Did you know you can prepare for your commercial business valuation, and help the process move smoothly and efficiently? While preparing for a positive valuation technically starts at the beginning of the business’s existence, it carries on with each passing day. Business owners can take proactive steps to facilitate a smooth and efficient valuation process:

  • Review Your Business Plan: Regularly update your business plan to reflect your goals and strategies. A well-documented plan can demonstrate your business's success to potential buyers or investors.
  • Maintain Up-to-Date Financial Records: Ensure your financial statements, including profit and loss records, balance sheets, tax returns, and future projections, are organized and accurate. Identify any potential non-operating or discretionary expense items. Clear documentation will aid the valuation process.
  • Minimize Liabilities: Reduce risks by diversifying your customer base, implementing sound processes, and safeguarding confidential information.
  • Reduce Debt: Paying off outstanding debts can enhance your business's valuation, especially in a voluntary sale scenario.

Can I Estimate My Business's Value Independently?

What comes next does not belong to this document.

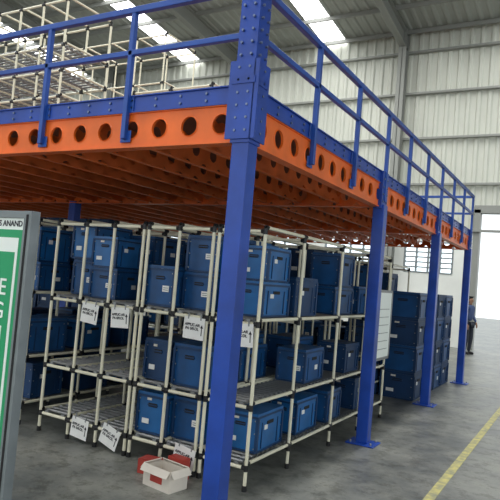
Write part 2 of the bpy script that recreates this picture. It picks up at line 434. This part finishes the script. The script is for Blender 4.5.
# ---------------------------------------------------------------- person
def person(name,loc,rz,s):
    e=empty(name,loc); e.rotation_euler=(0,0,rz); e.scale=(s,s,s)
    def skin(nm,V,E,R,m,root=0):
        me=bpy.data.meshes.new(nm); me.from_pydata(V,E,[]); me.materials.append(m)
        o=bpy.data.objects.new(nm,me); S.collection.objects.link(o); o.parent=e
        md=o.modifiers.new('s','SKIN'); 
        for i,r in enumerate(R): me.skin_vertices[0].data[i].radius=(r if isinstance(r,tuple) else (r,r))
        me.skin_vertices[0].data[root].use_root=True
        sb=o.modifiers.new('ss','SUBSURF'); sb.levels=2; sb.render_levels=2; md.use_smooth_shade=True
    V=[(0,0,.98),(0,0,1.2),(0,0,1.42),(0,0,1.50),(.18,0,1.42),(.21,.02,1.16),(.18,-.12,.98),(-.18,0,1.42),(-.21,.02,1.16),(-.21,-.06,.92)]
    skin('shirt',V,[(0,1),(1,2),(2,3),(2,4),(4,5),(5,6),(2,7),(7,8),(8,9)],[(.15,.1),(.14,.1),(.13,.1),.06,.065,.05,.036,.065,.05,.036],SHIRT)
    V=[(0,0,.95),(.1,0,.9),(.10,-.03,.5),(.10,.02,.08),(-.1,0,.9),(-.10,-.01,.5),(-.11,.05,.08)]
    skin('trousers',V,[(0,1),(1,2),(2,3),(0,4),(4,5),(5,6)],[(.14,.1),.095,.07,.05,.095,.07,.05],TROU)
    skin('head',[(0,0,1.47),(0,-.01,1.56),(0,-.015,1.63),(0,0,1.70)],[(0,1),(1,2),(2,3)],[.05,.06,.085,.07],SKIN)
    skin('nose',[(0,-.085,1.63),(0,-.105,1.60)],[(0,1)],[.012,.016],SKIN)
    for sx in(-1,1): skin('ear',[(sx*.082,0,1.63),(sx*.088,.005,1.60)],[(0,1)],[.016,.012],SKIN)
    skin('hair',[(0,.02,1.66),(0,.02,1.72),(0,.05,1.62)],[(0,1),(0,2)],[.088,.07,.06],HAIR)
    for sx,x,y,z in((1,.18,-.12,.98),(-1,-.21,-.06,.92)):
        V=[(x,y,z),(x,y-.02,z-.08)];E=[(0,1)];R=[.03,.035]
        for k in range(4):
            V+=[(x+(-.03+.02*k),y-.03,z-.13),(x+(-.03+.02*k),y-.03,z-.17-.01*(k in(1,2)))];n=len(V);E+=[(1,n-2),(n-2,n-1)];R+=[.010,.008]
        V+=[(x-.045*sx,y-.04,z-.09)];E+=[(1,len(V)-1)];R+=[.010]
        skin('hand',V,E,R,SKIN)
    for x,y in((.10,.02),(-.11,.05)):
        skin('shoe',[(x,y+.03,.05),(x,y-.08,.045),(x,y-.17,.035)],[(0,1),(1,2)],[.05,.045,.035],DARK)
person('standing_man',(-.78,13.2,0),1.2,.86)

# ---------------------------------------------------------------- light
w=bpy.data.worlds.new('World'); S.world=w; w.use_nodes=True
bg=w.node_tree.nodes['Background']; bg.inputs[0].default_value=(.93,.98,1,1); bg.inputs[1].default_value=1.5
for x in(-11.6,-5.8,.3):
    l=bpy.data.lights.new('skylight','AREA'); l.shape='RECTANGLE'; l.size=.8; l.size_y=20; l.energy=700; l.color=(1,1,.97)
    o=bpy.data.objects.new('skylight_lamp',l); S.collection.objects.link(o); o.location=(x,3,10.2)
    o.rotation_euler=(-math.atan(SL),0,0)

# ---------------------------------------------------------------- camera
yaw,pitch,roll=-.5236,.0472,.0848
fw=Vector((math.sin(yaw)*math.cos(pitch),math.cos(yaw)*math.cos(pitch),math.sin(pitch)))
r=Vector((math.cos(yaw),-math.sin(yaw),0)); u=r.cross(fw)
r2=r*math.cos(roll)+u*math.sin(roll); u2=-r*math.sin(roll)+u*math.cos(roll)
M=Matrix((r2,u2,-fw)).transposed().to_4x4(); M.translation=Vector((1.7828,-2.9214,1.5))
cd=bpy.data.cameras.new('camera'); cd.sensor_width=36; cd.lens=36*583.8/500; cd.clip_end=200
c=bpy.data.objects.new('camera',cd); S.collection.objects.link(c); c.matrix_world=M; S.camera=c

While business valuation is a critical process for owners in the lower to middle market, it is complex and involves extensive analysis. A comprehensive valuation may encompass over 60-100 pages of narrative analysis and multiple methodologies. By obtaining an accurate valuation, business owners can make informed decisions regarding their company's future.

Conclusion

Key takeaways from the valuation process include:

  1. Critical for Determining Worth: Understanding your business's value is essential for estate planning, potential sales, divorce proceedings, and partnership disputes.
  2. Complex Process: Valuation involves assessing financials, growth prospects, market conditions, and other influencing factors.
  3. Various Approaches: Common methods include the income approach, market approach, and asset approach.
  4. Future Cash Flows: The income approach focuses on projected future cash flows.
  5. Comparative Analysis: The market approach compares your business to similar entities recently sold.
  6. Asset Valuation: The asset approach totals your business's assets minus its liabilities.
  7. EBITDA as a Metric: While EBITDA is useful for understanding operating performance, cash flow is the key measure in professional valuations.
  8. Tangible and Intangible Assets: Both types of assets play a vital role in determining overall value.
  9. Value Fluctuations: External factors can influence a business's value over time.
  10. Professional Expertise: Engaging an experienced professional is crucial for an accurate business valuation.